In September 2015, we notified the government of Ireland and our partners that we are withdrawing from all of our blocks offshore Ireland. These blocks were acquired during 2013.

In October 2015, we closed a sale and purchase agreement with ERHC Energy EEZ, LDA, whereby we acquired an 85% participating interest and operatorship in Block 11 offshore Sao Tome and Principe. The National Petroleum Agency, Agencia Nacional Do Petroleo De Sao Tome E Príncipe (“ANP STP”), has a 15% carried interest.
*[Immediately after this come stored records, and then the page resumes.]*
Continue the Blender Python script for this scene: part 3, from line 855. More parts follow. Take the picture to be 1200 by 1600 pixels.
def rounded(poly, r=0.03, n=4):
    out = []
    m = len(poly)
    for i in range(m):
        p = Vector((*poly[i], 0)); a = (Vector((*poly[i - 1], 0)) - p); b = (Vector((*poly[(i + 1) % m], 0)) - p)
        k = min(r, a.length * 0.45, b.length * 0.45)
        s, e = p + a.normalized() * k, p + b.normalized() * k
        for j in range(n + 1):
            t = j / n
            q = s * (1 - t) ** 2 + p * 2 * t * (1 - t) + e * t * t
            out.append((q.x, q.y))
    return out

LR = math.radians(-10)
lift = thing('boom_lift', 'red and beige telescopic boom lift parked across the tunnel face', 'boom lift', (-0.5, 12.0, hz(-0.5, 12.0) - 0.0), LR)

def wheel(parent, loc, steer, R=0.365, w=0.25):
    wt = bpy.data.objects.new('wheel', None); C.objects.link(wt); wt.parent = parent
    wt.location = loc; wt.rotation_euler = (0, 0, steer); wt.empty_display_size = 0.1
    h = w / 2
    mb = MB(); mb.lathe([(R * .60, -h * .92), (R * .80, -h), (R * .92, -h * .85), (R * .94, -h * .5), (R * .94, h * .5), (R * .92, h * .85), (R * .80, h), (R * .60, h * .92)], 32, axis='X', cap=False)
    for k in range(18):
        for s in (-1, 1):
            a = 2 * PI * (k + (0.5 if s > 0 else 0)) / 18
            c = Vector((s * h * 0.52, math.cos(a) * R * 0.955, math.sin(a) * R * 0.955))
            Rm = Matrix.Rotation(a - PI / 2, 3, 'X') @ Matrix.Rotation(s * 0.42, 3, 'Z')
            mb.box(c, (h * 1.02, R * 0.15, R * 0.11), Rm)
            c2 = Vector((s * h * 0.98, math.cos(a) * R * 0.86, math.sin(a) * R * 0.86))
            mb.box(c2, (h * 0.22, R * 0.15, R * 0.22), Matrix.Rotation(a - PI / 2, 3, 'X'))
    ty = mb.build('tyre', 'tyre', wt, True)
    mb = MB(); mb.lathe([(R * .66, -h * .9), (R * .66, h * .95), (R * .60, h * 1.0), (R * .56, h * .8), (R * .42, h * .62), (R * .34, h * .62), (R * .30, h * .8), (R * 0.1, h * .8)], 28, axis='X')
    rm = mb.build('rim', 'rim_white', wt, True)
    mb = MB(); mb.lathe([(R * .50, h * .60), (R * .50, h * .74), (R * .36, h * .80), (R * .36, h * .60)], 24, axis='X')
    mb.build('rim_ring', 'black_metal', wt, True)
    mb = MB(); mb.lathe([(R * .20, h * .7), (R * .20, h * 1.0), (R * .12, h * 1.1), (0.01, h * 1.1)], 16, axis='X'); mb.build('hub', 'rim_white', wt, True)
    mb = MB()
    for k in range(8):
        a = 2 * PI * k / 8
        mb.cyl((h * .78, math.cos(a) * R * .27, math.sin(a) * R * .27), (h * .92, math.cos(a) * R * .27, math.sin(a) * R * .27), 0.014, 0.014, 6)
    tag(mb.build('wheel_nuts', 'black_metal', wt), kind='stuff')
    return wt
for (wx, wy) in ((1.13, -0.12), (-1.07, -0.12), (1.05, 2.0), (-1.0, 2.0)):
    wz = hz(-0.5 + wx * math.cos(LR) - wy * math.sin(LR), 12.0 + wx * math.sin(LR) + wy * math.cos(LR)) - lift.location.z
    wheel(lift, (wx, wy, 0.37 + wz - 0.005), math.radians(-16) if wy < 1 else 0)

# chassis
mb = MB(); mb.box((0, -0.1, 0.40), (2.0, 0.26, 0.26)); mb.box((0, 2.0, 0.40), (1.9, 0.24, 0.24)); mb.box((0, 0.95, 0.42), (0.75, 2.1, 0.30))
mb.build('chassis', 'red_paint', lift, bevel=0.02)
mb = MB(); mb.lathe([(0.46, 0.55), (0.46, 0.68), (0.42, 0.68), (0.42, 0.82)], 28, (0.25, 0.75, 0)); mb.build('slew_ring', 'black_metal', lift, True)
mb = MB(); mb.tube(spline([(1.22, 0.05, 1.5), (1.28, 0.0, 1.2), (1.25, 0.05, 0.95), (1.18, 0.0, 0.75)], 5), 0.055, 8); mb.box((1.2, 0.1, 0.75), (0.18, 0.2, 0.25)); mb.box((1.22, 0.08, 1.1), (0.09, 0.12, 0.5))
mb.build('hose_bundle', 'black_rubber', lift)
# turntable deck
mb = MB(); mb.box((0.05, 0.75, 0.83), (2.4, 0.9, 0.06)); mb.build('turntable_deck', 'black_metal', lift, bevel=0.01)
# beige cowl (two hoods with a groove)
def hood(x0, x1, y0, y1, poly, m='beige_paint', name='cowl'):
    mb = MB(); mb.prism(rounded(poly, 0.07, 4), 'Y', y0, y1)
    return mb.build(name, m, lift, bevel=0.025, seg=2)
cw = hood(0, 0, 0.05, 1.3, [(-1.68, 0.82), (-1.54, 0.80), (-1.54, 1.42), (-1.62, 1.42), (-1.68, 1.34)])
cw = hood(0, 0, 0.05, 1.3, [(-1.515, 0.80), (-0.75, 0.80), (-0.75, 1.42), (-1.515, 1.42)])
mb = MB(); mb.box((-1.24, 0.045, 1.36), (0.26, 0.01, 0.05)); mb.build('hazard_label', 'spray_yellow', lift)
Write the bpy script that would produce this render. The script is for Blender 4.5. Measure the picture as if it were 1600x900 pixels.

In November 2015, we closed a farm-in agreement with Galp Energia Sao Tome E Principe, Unipessoal, LDA (“Galp”), a wholly owned subsidiary of Petrogal, S.A. to acquire a 45% non-operated participating interest in Block 6 offshore Sao Tome and Principe.

2014 Transactions

In the first quarter of 2014, we closed three farm-out agreements with BP Exploration (Morocco) Limited, a wholly owned subsidiary of BP plc (“BP”), covering our three blocks in the Agadir Basin, offshore Morocco. The sales proceeds of the farm-outs were $56.9 million. The proceeds on the sale of the interests exceeded our book basis in the assets, resulting in a $23.8 million gain on the transaction. The petroleum agreements for Tarhazoute Offshore and Foum Assaka Offshore expired in June 2016 and July 2016, respectively.

 

In the first quarter of 2014, we closed a farm-out agreement with Capricorn Exploration and Development Company Limited, a wholly owned subsidiary of Cairn Energy PLC (“Cairn”), covering the Cap Boujdour Offshore block, offshore Western Sahara. Cairn paid $1.5 million for their share of costs incurred from the effective date of the farm-out agreement through the closing date, which was recorded as a reduction in our basis. The Cap Boujdour petroleum agreement expired in March 2016.

In August 2014, we entered into a farm-in agreement with Timis Corporation Limited (“Timis”), whereby we acquired a 60% participating interest and operatorship, covering the Cayar Offshore Profond and Saint Louis Offshore Profond blocks offshore Senegal. As part of the agreement, we carried the full costs of a 3D seismic program. Additionally, we carried the full costs of the Guembeul-1 exploration well and will fund Timis’ share of the costs of a second contingent exploration well in either contract area, subject to a maximum gross cost per well of $120.0 million, should Kosmos elect to drill such well. In December 2016, we exercised our option to increase our equity to 65% in exchange for carrying the full cost of a third contingent exploration or appraisal well, subject to a maximum gross cost of $120.0 million.